**Objective**:
Quote from the first line below through the line that contains "vs.exposure = 1.0", both included, and leave the pictures out.

**Provided material**:
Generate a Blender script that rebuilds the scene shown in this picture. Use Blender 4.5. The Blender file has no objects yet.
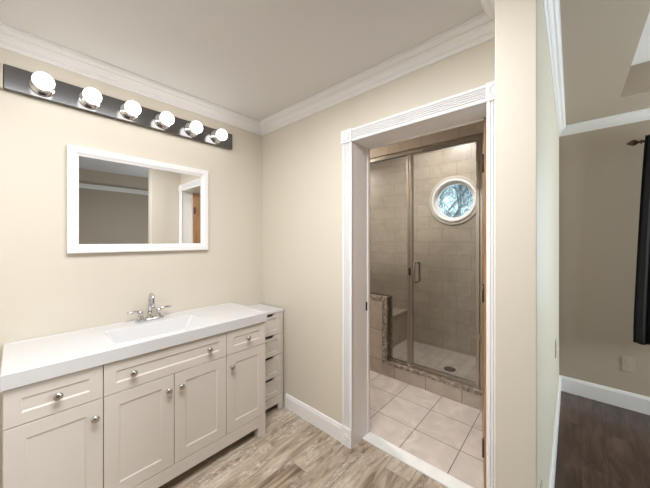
import bpy, bmesh, math, random
from mathutils import Vector, Matrix
random.seed(7)
S = bpy.context.scene
COL = S.collection
PI = math.pi

# ---------------------------------------------------------------- camera
cd = bpy.data.cameras.new('camera')
cam = bpy.data.objects.new('camera', cd); COL.objects.link(cam)
cam.location = (-1.485, -2.082, 1.369)
cam.rotation_euler = (PI/2, 0, math.radians(41.7 - 90))
cd.sensor_width = 36; cd.lens = 277/650*36
cd.shift_y = -4/650
cd.clip_start = 0.01
S.camera = cam
# ---------------------------------------------------------------- world, light, exposure
w = bpy.data.worlds.new('sky'); S.world = w; w.use_nodes = True
bg = w.node_tree.nodes['Background']
bg.inputs[0].default_value = (0.70, 0.91, 1.0, 1); bg.inputs[1].default_value = 1.4

def area(name, loc, rot, sx, sy, power, color):
    l = bpy.data.lights.new(name, 'AREA'); l.shape = 'RECTANGLE'; l.size = sx; l.size_y = sy
    l.energy = power; l.color = color
    o = bpy.data.objects.new(name, l); COL.objects.link(o); o.location = loc; o.rotation_euler = rot
    return o
# daylight through the curtained window, plus an added fill behind the made-up south window
area('daylight_bedroom', (2.02, -3.25, 1.45), (0, PI/2, 0), 1.3, 1.0, 10, (0.95, 0.96, 1.0))
area('fill_south', (1.15, -4.74, 1.45), (PI/2, 0, 0), 0.9, 1.3, 44, (1.0, 0.96, 0.91))
# shower room ceiling light, plus added unseen fills over the shower and the bathroom
area('fill_shower', (1.45, -0.95, 2.73), (0, 0, 0), 0.25, 0.25, 10, (1.0, 0.97, 0.95))
area('light_shower_room', (0.50, 0.20, 2.37), (0, 0, 0), 0.25, 0.25, 14, (1.0, 0.96, 0.93))
area('fill_bathroom', (-1.25, -1.30, 2.37), (0, 0, 0), 1.0, 0.8, 23, (0.97, 0.98, 1.0))
BULB = 2.0
vs = S.view_settings
vs.view_transform = 'Standard'; vs.look = 'None'; vs.gamma = 1; vs.use_curve_mapping = False
vs.exposure = 1.0

# ---------------------------------------------------------------- materials
def mat(name, color, rough=0.5, metal=0.0, spec=0.5, bump=0.0, bscale=200, var=0.0, vscale=3, coat=0):
    m = bpy.data.materials.new(name); m.use_nodes = True
    nt = m.node_tree; b = nt.nodes['Principled BSDF']
    b.inputs['Base Color'].default_value = (*color, 1)
    b.inputs['Roughness'].default_value = rough
    b.inputs['Metallic'].default_value = metal
    b.inputs['Specular IOR Level'].default_value = spec
    b.inputs['Coat Weight'].default_value = coat
    tc = nt.nodes.new('ShaderNodeTexCoord')
    if var > 0:
        n = nt.nodes.new('ShaderNodeTexNoise'); n.inputs['Scale'].default_value = vscale; n.inputs['Detail'].default_value = 4
        nt.links.new(tc.outputs['Object'], n.inputs['Vector'])
        r = nt.nodes.new('ShaderNodeValToRGB')
        r.color_ramp.elements[0].position = 0.3; r.color_ramp.elements[1].position = 0.7
        r.color_ramp.elements[0].color = (*[c*(1-var) for c in color], 1)
        r.color_ramp.elements[1].color = (*[min(1, c*(1+var)) for c in color], 1)
        nt.links.new(n.outputs['Fac'], r.inputs['Fac']); nt.links.new(r.outputs['Color'], b.inputs['Base Color'])
    if bump > 0:
        n2 = nt.nodes.new('ShaderNodeTexNoise'); n2.inputs['Scale'].default_value = bscale; n2.inputs['Detail'].default_value = 3
        nt.links.new(tc.outputs['Object'], n2.inputs['Vector'])
        bp = nt.nodes.new('ShaderNodeBump'); bp.inputs['Strength'].default_value = bump; bp.inputs['Distance'].default_value = 0.002
        nt.links.new(n2.outputs['Fac'], bp.inputs['Height']); nt.links.new(bp.outputs['Normal'], b.inputs['Normal'])
    return m

def glass_mat(name, tint, gloss=0.9):
    m = bpy.data.materials.new(name); m.use_nodes = True; nt = m.node_tree
    nt.nodes.remove(nt.nodes['Principled BSDF']); out = nt.nodes['Material Output']
    t = nt.nodes.new('ShaderNodeBsdfTransparent'); t.inputs[0].default_value = (*tint, 1)
    g = nt.nodes.new('ShaderNodeBsdfGlossy'); g.inputs['Roughness'].default_value = 0.02
    g.inputs['Color'].default_value = (gloss, gloss, gloss, 1)
    f = nt.nodes.new('ShaderNodeFresnel'); f.inputs[0].default_value = 1.45
    mx = nt.nodes.new('ShaderNodeMixShader')
    nt.links.new(f.outputs[0], mx.inputs[0]); nt.links.new(t.outputs[0], mx.inputs[1]); nt.links.new(g.outputs[0], mx.inputs[2])
    nt.links.new(mx.outputs[0], out.inputs['Surface'])
    return m

def tile_mat(name, axes, tw, th, origin, c1, c2, mortar, ms=0.004, offset=0.5, rough=0.35, vein=0.12, bump=0.4, coat=0):
    """rectangular tiles laid on the plane of the two world axes"""
    m = bpy.data.materials.new(name); m.use_nodes = True; nt = m.node_tree; b = nt.nodes['Principled BSDF']
    b.inputs['Roughness'].default_value = rough; b.inputs['Coat Weight'].default_value = coat
    geo = nt.nodes.new('ShaderNodeNewGeometry'); sp = nt.nodes.new('ShaderNodeSeparateXYZ')
    nt.links.new(geo.outputs['Position'], sp.inputs[0])
    cb = nt.nodes.new('ShaderNodeCombineXYZ')
    for k, a in enumerate(axes):
        s = nt.nodes.new('ShaderNodeMath'); s.operation = 'SUBTRACT'; s.inputs[1].default_value = origin[k]
        nt.links.new(sp.outputs[a], s.inputs[0]); nt.links.new(s.outputs[0], cb.inputs[k])
    br = nt.nodes.new('ShaderNodeTexBrick')
    br.offset = offset; br.inputs['Scale'].default_value = 1.0
    br.inputs['Brick Width'].default_value = tw; br.inputs['Row Height'].default_value = th
    br.inputs['Mortar Size'].default_value = ms; br.inputs['Mortar Smooth'].default_value = 0.3
    br.inputs['Color1'].default_value = (*c1, 1); br.inputs['Color2'].default_value = (*c2, 1)
    br.inputs['Mortar'].default_value = (*mortar, 1)
    nt.links.new(cb.outputs[0], br.inputs['Vector'])
    n = nt.nodes.new('ShaderNodeTexNoise'); n.inputs['Scale'].default_value = 5; n.inputs['Detail'].default_value = 8; n.inputs['Distortion'].default_value = 1.5
    nt.links.new(cb.outputs[0], n.inputs['Vector'])
    mr = nt.nodes.new('ShaderNodeMapRange'); mr.inputs[1].default_value = 0.3; mr.inputs[2].default_value = 0.7
    mr.inputs[3].default_value = 1-vein; mr.inputs[4].default_value = 1+vein
    nt.links.new(n.outputs['Fac'], mr.inputs[0])
    mx = nt.nodes.new('ShaderNodeMix'); mx.data_type = 'RGBA'; mx.blend_type = 'MULTIPLY'; mx.inputs[0].default_value = 1
    nt.links.new(br.outputs['Color'], mx.inputs[6]); nt.links.new(mr.outputs[0], mx.inputs[7])
    nt.links.new(mx.outputs[2], b.inputs['Base Color'])
    bp = nt.nodes.new('ShaderNodeBump'); bp.inputs['Strength'].default_value = bump; bp.inputs['Distance'].default_value = 0.002; bp.invert = True
    nt.links.new(br.outputs['Fac'], bp.inputs['Height']); nt.links.new(bp.outputs['Normal'], b.inputs['Normal'])
    return m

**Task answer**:
Generate a Blender script that rebuilds the scene shown in this picture. Use Blender 4.5. The Blender file has no objects yet.
import bpy, bmesh, math, random
from mathutils import Vector, Matrix
random.seed(7)
S = bpy.context.scene
COL = S.collection
PI = math.pi

# ---------------------------------------------------------------- camera
cd = bpy.data.cameras.new('camera')
cam = bpy.data.objects.new('camera', cd); COL.objects.link(cam)
cam.location = (-1.485, -2.082, 1.369)
cam.rotation_euler = (PI/2, 0, math.radians(41.7 - 90))
cd.sensor_width = 36; cd.lens = 277/650*36
cd.shift_y = -4/650
cd.clip_start = 0.01
S.camera = cam
# ---------------------------------------------------------------- world, light, exposure
w = bpy.data.worlds.new('sky'); S.world = w; w.use_nodes = True
bg = w.node_tree.nodes['Background']
bg.inputs[0].default_value = (0.70, 0.91, 1.0, 1); bg.inputs[1].default_value = 1.4

def area(name, loc, rot, sx, sy, power, color):
    l = bpy.data.lights.new(name, 'AREA'); l.shape = 'RECTANGLE'; l.size = sx; l.size_y = sy
    l.energy = power; l.color = color
    o = bpy.data.objects.new(name, l); COL.objects.link(o); o.location = loc; o.rotation_euler = rot
    return o
# daylight through the curtained window, plus an added fill behind the made-up south window
area('daylight_bedroom', (2.02, -3.25, 1.45), (0, PI/2, 0), 1.3, 1.0, 10, (0.95, 0.96, 1.0))
area('fill_south', (1.15, -4.74, 1.45), (PI/2, 0, 0), 0.9, 1.3, 44, (1.0, 0.96, 0.91))
# shower room ceiling light, plus added unseen fills over the shower and the bathroom
area('fill_shower', (1.45, -0.95, 2.73), (0, 0, 0), 0.25, 0.25, 10, (1.0, 0.97, 0.95))
area('light_shower_room', (0.50, 0.20, 2.37), (0, 0, 0), 0.25, 0.25, 14, (1.0, 0.96, 0.93))
area('fill_bathroom', (-1.25, -1.30, 2.37), (0, 0, 0), 1.0, 0.8, 23, (0.97, 0.98, 1.0))
BULB = 2.0
vs = S.view_settings
vs.view_transform = 'Standard'; vs.look = 'None'; vs.gamma = 1; vs.use_curve_mapping = False
vs.exposure = 1.0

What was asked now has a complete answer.